STATED PROBLEM — Write out the listing below again, precisely as it is given.
....................
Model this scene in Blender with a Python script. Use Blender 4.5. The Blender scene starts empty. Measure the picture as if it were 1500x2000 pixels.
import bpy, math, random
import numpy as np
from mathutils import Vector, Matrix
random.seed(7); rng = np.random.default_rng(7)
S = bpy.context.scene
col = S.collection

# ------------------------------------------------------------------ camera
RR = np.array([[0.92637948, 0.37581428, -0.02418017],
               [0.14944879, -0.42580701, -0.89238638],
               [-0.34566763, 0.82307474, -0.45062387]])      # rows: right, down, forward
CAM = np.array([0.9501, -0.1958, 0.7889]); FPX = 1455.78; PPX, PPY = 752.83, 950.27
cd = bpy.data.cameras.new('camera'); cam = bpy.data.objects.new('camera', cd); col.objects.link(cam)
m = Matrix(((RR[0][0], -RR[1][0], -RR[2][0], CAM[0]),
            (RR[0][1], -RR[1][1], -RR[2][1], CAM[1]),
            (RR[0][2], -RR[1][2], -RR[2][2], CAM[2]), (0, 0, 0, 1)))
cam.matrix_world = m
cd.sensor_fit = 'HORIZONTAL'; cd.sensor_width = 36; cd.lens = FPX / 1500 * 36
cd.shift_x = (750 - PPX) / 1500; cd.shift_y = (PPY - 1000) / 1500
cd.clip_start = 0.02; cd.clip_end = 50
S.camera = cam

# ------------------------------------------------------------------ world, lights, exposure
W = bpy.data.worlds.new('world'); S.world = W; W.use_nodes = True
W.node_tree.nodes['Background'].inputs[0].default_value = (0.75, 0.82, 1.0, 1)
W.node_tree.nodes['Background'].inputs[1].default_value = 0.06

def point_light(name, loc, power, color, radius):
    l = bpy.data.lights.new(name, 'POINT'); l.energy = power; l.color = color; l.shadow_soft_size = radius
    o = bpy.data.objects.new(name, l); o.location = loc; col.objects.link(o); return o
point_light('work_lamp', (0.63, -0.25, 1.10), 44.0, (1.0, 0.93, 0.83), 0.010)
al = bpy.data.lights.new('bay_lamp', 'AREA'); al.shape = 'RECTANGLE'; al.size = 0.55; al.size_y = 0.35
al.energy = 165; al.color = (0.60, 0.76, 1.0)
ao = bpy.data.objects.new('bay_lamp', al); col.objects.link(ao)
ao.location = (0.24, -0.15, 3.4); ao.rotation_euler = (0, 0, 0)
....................
CORRECT ANSWER —
Model this scene in Blender with a Python script. Use Blender 4.5. The Blender scene starts empty. Measure the picture as if it were 1500x2000 pixels.
import bpy, math, random
import numpy as np
from mathutils import Vector, Matrix
random.seed(7); rng = np.random.default_rng(7)
S = bpy.context.scene
col = S.collection

# ------------------------------------------------------------------ camera
RR = np.array([[0.92637948, 0.37581428, -0.02418017],
               [0.14944879, -0.42580701, -0.89238638],
               [-0.34566763, 0.82307474, -0.45062387]])      # rows: right, down, forward
CAM = np.array([0.9501, -0.1958, 0.7889]); FPX = 1455.78; PPX, PPY = 752.83, 950.27
cd = bpy.data.cameras.new('camera'); cam = bpy.data.objects.new('camera', cd); col.objects.link(cam)
m = Matrix(((RR[0][0], -RR[1][0], -RR[2][0], CAM[0]),
            (RR[0][1], -RR[1][1], -RR[2][1], CAM[1]),
            (RR[0][2], -RR[1][2], -RR[2][2], CAM[2]), (0, 0, 0, 1)))
cam.matrix_world = m
cd.sensor_fit = 'HORIZONTAL'; cd.sensor_width = 36; cd.lens = FPX / 1500 * 36
cd.shift_x = (750 - PPX) / 1500; cd.shift_y = (PPY - 1000) / 1500
cd.clip_start = 0.02; cd.clip_end = 50
S.camera = cam

# ------------------------------------------------------------------ world, lights, exposure
W = bpy.data.worlds.new('world'); S.world = W; W.use_nodes = True
W.node_tree.nodes['Background'].inputs[0].default_value = (0.75, 0.82, 1.0, 1)
W.node_tree.nodes['Background'].inputs[1].default_value = 0.06

def point_light(name, loc, power, color, radius):
    l = bpy.data.lights.new(name, 'POINT'); l.energy = power; l.color = color; l.shadow_soft_size = radius
    o = bpy.data.objects.new(name, l); o.location = loc; col.objects.link(o); return o
point_light('work_lamp', (0.63, -0.25, 1.10), 44.0, (1.0, 0.93, 0.83), 0.010)
al = bpy.data.lights.new('bay_lamp', 'AREA'); al.shape = 'RECTANGLE'; al.size = 0.55; al.size_y = 0.35
al.energy = 165; al.color = (0.60, 0.76, 1.0)
ao = bpy.data.objects.new('bay_lamp', al); col.objects.link(ao)
ao.location = (0.24, -0.15, 3.4); ao.rotation_euler = (0, 0, 0)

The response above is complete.